What a lift: How our boys in blue saved the honour of Gaelic football

What a lucky escape. The great matches we remember from our childhood were never that great. The bad matches were often worse. The 2011 All Ireland final might well have been the worst of all.

Which is the first reason why we should all be grateful to Dublin for saving the game of Gaelic football.

Finals often define the mood of the months or even years to come. A game of football played in a trench would have marked this year apart from the others, something to match the national mood.
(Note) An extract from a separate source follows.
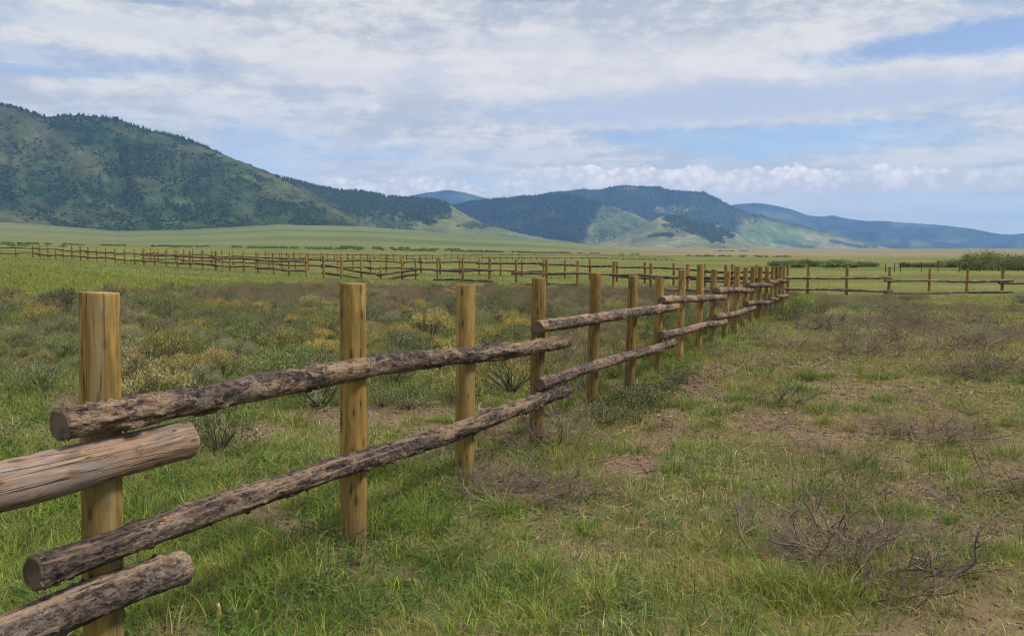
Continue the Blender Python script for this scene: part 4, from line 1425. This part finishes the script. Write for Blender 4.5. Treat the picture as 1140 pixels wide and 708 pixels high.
V, T, c = blob_arrays(P, S, tint, rng)
tag(link('scrub_line', mesh_np('scrub_line', V, None, T, c, [M_TREE])), 'dark green line of far scrub where meadow meets the slopes', 'scrub', None, 'stuff')

# ------------------------------------------------------------------ hills
class Hill:
    def __init__(s, name, top, foot, R0, R1, seed, relief=.12, step=1.5, nt=70, jag=0.0, power=1.05):
        s.name = name
        tx = np.array(top, float); fx = np.array(foot, float)
        px = np.arange(tx[0, 0], tx[-1, 0] + .01, step)
        tp = np.interp(px, tx[:, 0], tx[:, 1])
        k = np.ones(5) / 5
        tp = np.convolve(np.pad(tp, 2, mode='edge'), k, 'valid')
        tp = tp + jag * (fbm2(px * .12, px * 0, seed + 5, 4) - .5)
        fp = np.interp(px, fx[:, 0], fx[:, 1])
        fp = np.maximum(fp, tp + .5)
        t = np.concatenate([np.linspace(0, 1, nt), np.linspace(1.06, 1.6, 10)])
        PX, T = np.meshgrid(px, t, indexing='ij')
        Tc = np.minimum(T, 1)
        sp = fbm2(PX * .018, PX * 0 + .3, seed, 4)[:, :] - .5
        rid = (1 - np.abs(2 * fbm2(PX * .022 + T * .6, T * 1.1, seed + 9, 4) - 1)) - .75
        Y = R0 + (R1 - R0) * T + (R1 - R0) * .45 * sp * np.sin(np.pi * Tc) + (R1 - R0) * relief * rid * np.sin(np.pi * Tc)
        g = Tc ** power
        PY = fp[:, None] + (tp - fp)[:, None] * g
        Z = zpy(PY, Y)
        back = np.clip((T - 1) / .6, 0, 1)
        Z = Z - back ** 1.2 * (Z + 20) * 1.0
        # bury the foot
        Z[:, 0] -= 12
        X = (PX - CX) / F * (Y * CP + (EYE - Z) * SP)
        s.px, s.t, s.X, s.Y, s.Z, s.PX, s.PY, s.T = px, t, X, Y, Z, PX, PY, T
        s.tp, s.fp, s.power, s.nt = tp, fp, power, nt
    def build(s, tint, mat, label=None):
        n, m = s.X.shape
        idx = np.arange(n * m).reshape(n, m)
        q = np.stack([idx[:-1, :-1], idx[1:, :-1], idx[1:, 1:], idx[:-1, 1:]], -1).reshape(-1, 4)
        me = mesh_np(s.name, np.stack([s.X, s.Y, s.Z], -1), q, None, tint.reshape(-1, 3), [mat], None, True)
        return tag(link(s.name, me), label, None, None, 'structure')
    def sample(s, px, py):
        """surface point seen at px, py"""
        i = np.clip((px - s.px[0]) / (s.px[1] - s.px[0]), 0, len(s.px) - 1.001)
        tp, fp = np.interp(px, s.px, s.tp), np.interp(px, s.px, s.fp)
        g = np.clip((py - fp) / (tp - fp), 0, 1)
        t = g ** (1 / s.power)
        j = np.clip(t * (s.nt - 1), 0, s.nt - 1.001)
        i0, j0 = i.astype(int), j.astype(int)
        a, b = i - i0, j - j0
        r = []
        for G in (s.X, s.Y, s.Z):
            r.append((1-a)*(1-b)*G[i0, j0] + a*(1-b)*G[i0+1, j0] + (1-a)*b*G[i0, j0+1] + a*b*G[i0+1, j0+1])
        ok = (py > tp) & (py < fp)
        return np.stack(r, -1), ok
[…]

Dublin prevented that happening. Instead we are illuminated this morning by something that has not been found in abundance, something to give us a spring in our step this morning -- optimism.

Dublin and Kerry are in the final again.

Even those who criticised Tyrone and Armagh for the blanket defence of the late 1990s were growing nostalgic with every Donegal match this year.

The final between Kerry and Donegal would have been a runner for the worst final of all time.

The semi-final scoreline will be the source of curiosity for years to come. Yesterday's showpiece English premiership match resembled it -- a soccer match when the winning team got as many scores as the winning All Ireland semi-finalist.

Eight points to six is a throwback to the early 1950s when the ways of stopping an opponent were defined by the physical force school of football. Since the 1970s, football has evolved rapidly with higher fitness and performance levels. Initially, speed and agility defined the game of the west and south, elbow-grease defined the game of the east and north, but even when Dublin, Meath, Armagh and Tyrone teams of the Nineties and Noughties got down and dirty there was still a chance for an opponent to carve something out of the stalemate.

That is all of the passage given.